There will still be economic cycles, but this structural theme of deglobalisation is changing the nature of those cycles and the underlying trends they oscillate around. This is a clear frame break from the past and will be played out over multiple years. While we will likely see an ebb and flow, driven by the broader dynamics of the economic cycle, the path is clear and concerning for economic growth.
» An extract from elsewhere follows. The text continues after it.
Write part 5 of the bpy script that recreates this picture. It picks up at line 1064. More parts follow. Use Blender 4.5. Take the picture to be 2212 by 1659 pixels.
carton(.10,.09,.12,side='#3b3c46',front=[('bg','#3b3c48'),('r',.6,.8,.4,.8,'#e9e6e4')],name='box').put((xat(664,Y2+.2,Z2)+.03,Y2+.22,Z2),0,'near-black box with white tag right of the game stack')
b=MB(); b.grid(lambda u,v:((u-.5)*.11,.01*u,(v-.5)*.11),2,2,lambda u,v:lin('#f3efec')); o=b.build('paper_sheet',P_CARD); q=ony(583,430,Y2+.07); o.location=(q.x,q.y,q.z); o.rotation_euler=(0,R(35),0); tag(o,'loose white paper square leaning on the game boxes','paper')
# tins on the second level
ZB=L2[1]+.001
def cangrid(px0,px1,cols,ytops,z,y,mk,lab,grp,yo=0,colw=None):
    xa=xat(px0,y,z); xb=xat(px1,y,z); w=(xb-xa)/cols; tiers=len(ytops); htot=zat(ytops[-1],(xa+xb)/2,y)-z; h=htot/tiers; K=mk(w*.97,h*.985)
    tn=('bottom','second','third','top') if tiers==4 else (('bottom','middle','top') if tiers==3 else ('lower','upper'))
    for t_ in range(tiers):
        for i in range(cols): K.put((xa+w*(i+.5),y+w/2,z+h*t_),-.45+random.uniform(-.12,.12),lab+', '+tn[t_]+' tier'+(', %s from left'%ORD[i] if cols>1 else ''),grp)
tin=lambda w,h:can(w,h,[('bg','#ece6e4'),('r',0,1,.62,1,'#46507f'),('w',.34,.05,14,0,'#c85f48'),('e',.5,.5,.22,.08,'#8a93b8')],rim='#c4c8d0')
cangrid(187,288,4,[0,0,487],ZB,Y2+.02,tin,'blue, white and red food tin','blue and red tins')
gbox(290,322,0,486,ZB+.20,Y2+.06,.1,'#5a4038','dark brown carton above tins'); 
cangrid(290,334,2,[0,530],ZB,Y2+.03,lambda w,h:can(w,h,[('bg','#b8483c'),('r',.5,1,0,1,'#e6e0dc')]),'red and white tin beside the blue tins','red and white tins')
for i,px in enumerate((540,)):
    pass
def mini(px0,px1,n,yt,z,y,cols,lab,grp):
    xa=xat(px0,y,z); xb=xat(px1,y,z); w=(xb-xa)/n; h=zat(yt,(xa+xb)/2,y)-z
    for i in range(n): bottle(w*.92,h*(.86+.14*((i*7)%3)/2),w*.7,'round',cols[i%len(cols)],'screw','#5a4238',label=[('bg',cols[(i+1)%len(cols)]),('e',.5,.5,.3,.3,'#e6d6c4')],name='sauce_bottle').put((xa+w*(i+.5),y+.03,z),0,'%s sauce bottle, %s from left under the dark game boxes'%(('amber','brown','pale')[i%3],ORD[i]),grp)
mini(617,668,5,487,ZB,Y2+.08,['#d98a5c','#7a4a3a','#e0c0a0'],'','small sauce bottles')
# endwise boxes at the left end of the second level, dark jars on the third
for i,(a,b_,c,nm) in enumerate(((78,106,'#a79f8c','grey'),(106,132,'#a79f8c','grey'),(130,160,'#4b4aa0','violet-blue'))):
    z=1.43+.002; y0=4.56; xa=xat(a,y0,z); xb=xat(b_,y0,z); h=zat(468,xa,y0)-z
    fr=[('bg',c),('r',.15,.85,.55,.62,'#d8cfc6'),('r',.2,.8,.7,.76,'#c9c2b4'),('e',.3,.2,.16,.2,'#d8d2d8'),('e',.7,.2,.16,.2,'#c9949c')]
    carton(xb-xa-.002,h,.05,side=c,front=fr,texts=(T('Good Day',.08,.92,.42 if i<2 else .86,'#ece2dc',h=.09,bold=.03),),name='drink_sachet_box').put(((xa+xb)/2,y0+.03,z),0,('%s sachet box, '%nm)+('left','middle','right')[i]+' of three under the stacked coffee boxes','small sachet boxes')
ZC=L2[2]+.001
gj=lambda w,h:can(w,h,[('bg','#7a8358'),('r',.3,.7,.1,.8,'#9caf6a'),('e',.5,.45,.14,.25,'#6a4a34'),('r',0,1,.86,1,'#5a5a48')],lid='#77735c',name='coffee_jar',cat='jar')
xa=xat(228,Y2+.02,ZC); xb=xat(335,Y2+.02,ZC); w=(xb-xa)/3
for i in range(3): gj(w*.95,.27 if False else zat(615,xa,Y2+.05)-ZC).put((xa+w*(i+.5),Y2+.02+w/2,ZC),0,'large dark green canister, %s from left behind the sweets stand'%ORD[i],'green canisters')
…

So where do things go from here? In this post, we share seven macro directions related to the theme of deglobalisation. The long-term investment implications of these trend breaks are clear, but over a cycle, how markets respond will depend on how policymakers respond. We believe these responses will likely vary across countries and be much less synchronised than in the past.

Direction #1

We believe corporate investment spending will become MUCH less synchronised across countries.
Globally, capital spending has been driven for nearly three decades by multinational companies. As a result, global capex trends have been highly synchronised and correlated, irrespective of a particular country’s cycle. Global foreign direct investment has also been high. This trend is now fading and will reverse. Larger variations in capex cycles across countries will depend on differences in national growth trends and fiscal policy, rather than global dynamics.

Direction #2

We believe the level of inventories held by corporations will be structurally and persistently higher, tying up a greater proportion of corporate cash flow.
Inventories as a share of GDP have been on a declining trend for many years and are now reversing. Greater uncertainty about supply chains will require companies to hold a higher level of inventories (or lengthen delivery times) and tie up a larger proportion of corporate cash flow, impacting the types of credit lines banks need to offer. There are also implications for storage and logistics.

Direction #3

In our view, economic cycles across countries will become much less synchronised.
Similar to (and partly because of) capex cycles, the variance of growth across all countries has been incredibly low and falling for the past 30 years. Deglobalisation will break that trend as growth rates between countries widen again. Market opportunities will require getting the relative country stories right — and not just the aggregate global growth story (i.e., not just global capex).

Direction #4

Savings will become less internationally mobile.
The recycling of global savings will slow sharply, thereby reducing global liquidity. Global current account surpluses will narrow and banks (which have been the primary facilitators of capital movement) will see a drop in their global foreign claims. This hasn’t yet begun. However, these savings and surpluses are no longer in China, Japan or the Middle East but in Europe and European banks — which means the strain of this shift will be felt most in Europe.

Direction #5

We believe inflation trends will change.
Global inflation has been structurally lower and less responsive to national growth metrics for many years, in large part because of globalisation. A reversion from global to national/local output gaps and resource constraints plus lower productivity and growth trends will ultimately raise the rate of inflation. However, this transition is potentially deflationary as it could trigger a new wave of bank deleveraging and tests of credit/fiscal sustainability. All of this implies greater inflation volatility and a worsening trade-off between growth and inflation (or a tighter real-to-nominal inflation spread).

Direction #6

We believe global productivity and country-level returns will stay lower than in the past.
This trend is already in place and will persist. Given higher costs and weak revenue/growth trends going forward, this will raise questions for many companies and some countries about their debt levels. Lower trend growth implies lower global corporate revenue growth and lower cash generation. Many highly indebted “zombie” companies that have been kept alive through persistently low interest rates will struggle to survive.

Direction #7

In our view, the profit share of income will fall structurally in most countries.
This was both a policy objective and part of the reason behind the trade wars. Globalisation and the free movement of capital meant developed market workers lost much of their bargaining power. The voter wants it back, even if it means higher structural unemployment and lower growth.

What does this all mean from a macro investing perspective?

Our view is that these trend breaks will induce much greater economic and financial market volatility as well as much more cycle and policy differentiation between countries. This should result in higher real yields, higher inflation and higher institutional risk premiums attached to certain assets. Lastly, I keep coming back to Europe as being most vulnerable to these potential outcomes.